Outros líderes do movimento pelo Estado também se deram mal. Sargento Ailton (MDB) teve 1,4 mil votos para vereador em Sobral e não foi reeleito. Um soldado que chegou a ser preso após publicar ofensas contra Camilo Santana (PT) e oficiais do alto escalão da Polícia Militar teve votação ainda menor em Fortaleza, com 400 votos.

O que se repetiu entre os movimentos tanto de  2011/2012 quanto de 2020 foi o impacto nos indicadores de segurança pública.

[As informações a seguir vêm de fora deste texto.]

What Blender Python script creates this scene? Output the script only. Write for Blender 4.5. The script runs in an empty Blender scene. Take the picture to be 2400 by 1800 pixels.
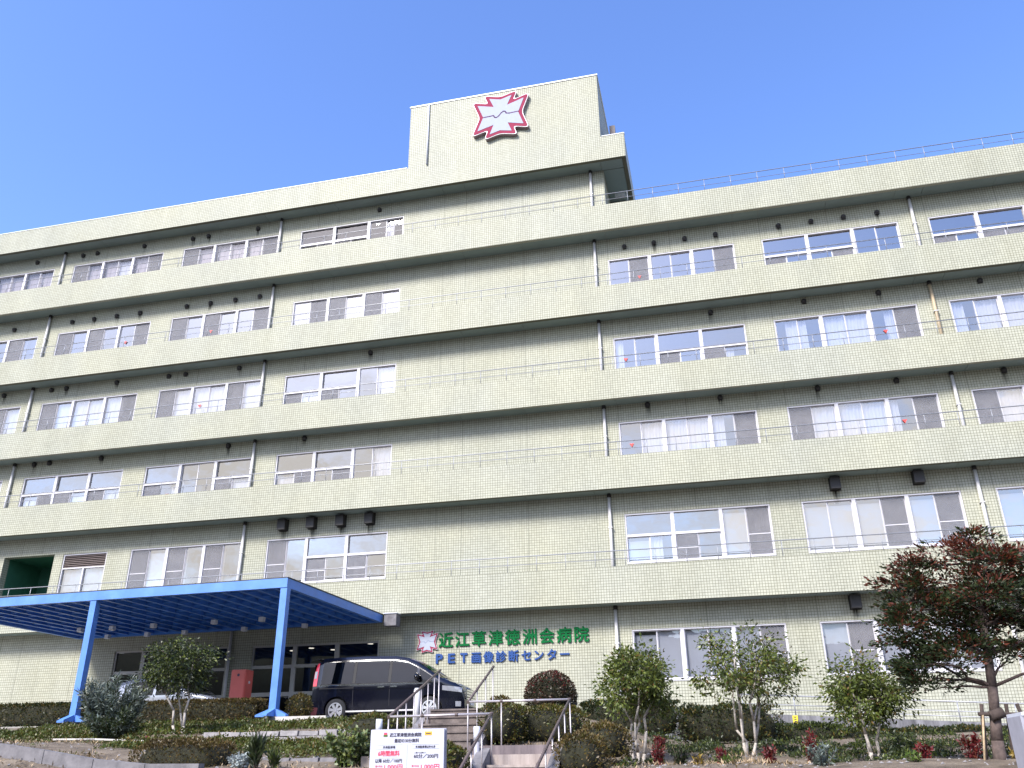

Em 2012, os homicídios no Estado tiveram aumento de 32,9%. Só em 2019 os indicadores retornaram a patamar igual ou menor que o que tinha em 2011. E aí, em 2020, houve o novo motim. Naquele ano, o aumento dos homicídios foi de 78,9%, o maior já registrado na história.

 

Crimes violentos letais intencionais no Ceará

 

Em 2020, entre os dias 19 de fevereiro e 1º de março, período no qual durou o motim iniciado no fim da tarde de 18 de fevereiro, foram assassinadas 312 pessoas no Ceará. Naquele mês de fevereiro, houve 456 homicídios, crescimento de 178% em relação ao mesmo mês de 2019.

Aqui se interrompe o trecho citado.